The question should have been "What is Damore advocating?".

And if they read the entire document then it would be clear that Damore was suggesting methods to bring Google's gender balance to 50/50 by making Google (and tech in general) more attractive to women by altering the software engineering culture to leverage inherent strengths that women (on average) possess.

No, the Advice Memo repeatedly notes that much of the memo is not objectionable. The problem Damore faced with the NLRB is that Google was careful to terminate him specifically and exclusively for the parts of the memo that would advocate policies problematic under EEO laws.

They read the whole memo (and indeed summarize a lot of it, not just the prejudicial bits).

I read it. And I'm even more skeptical now:

> ~ statements about immutable traits linked to sex — such as women's heightened neuroticism and men's prevalence at the top of the IQ distribution — were discriminatory and constituted sexual harassment, notwithstanding~ effort to cloak~ comments with "scientific" references and analysis, and notwtihstanding "not all women" disclaimers.

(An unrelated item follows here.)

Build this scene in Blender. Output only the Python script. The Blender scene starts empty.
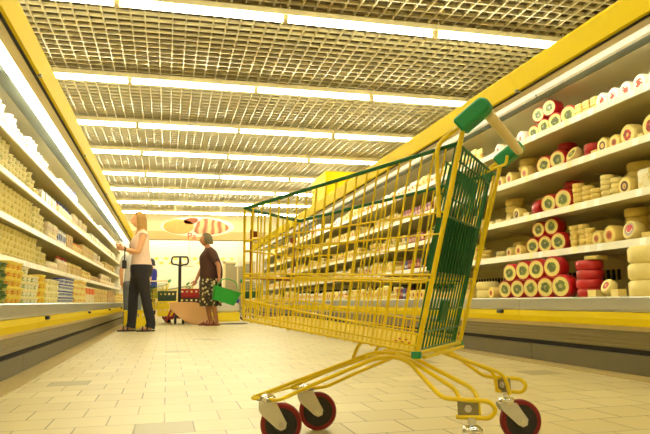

"Effort to cloak" and quotation marks around "scientific" are giving something away about the author.

> Moreover, the Charging Party reasonably should have known that the memorandum would likely be disseminated further, even beyond the workplace.

Damore "reasonably should have known" someone else was going to violate workplace confidentiality and code of conduct by leaking the document to the media? This seems like a failure of the employer not the employee.

> Once the memorandum was shared publicly, at least two female engineering candidates withdrew from consideration and explicitly named the memo as their reason for doing so.

This is the evidentiary component of the argument - which pivots on the not-so-reasonable "reasonably should have known" assertion.

Yeah I skimmed the comments and just read many of your replies. Thanks very useful. Guess I'll have to read it.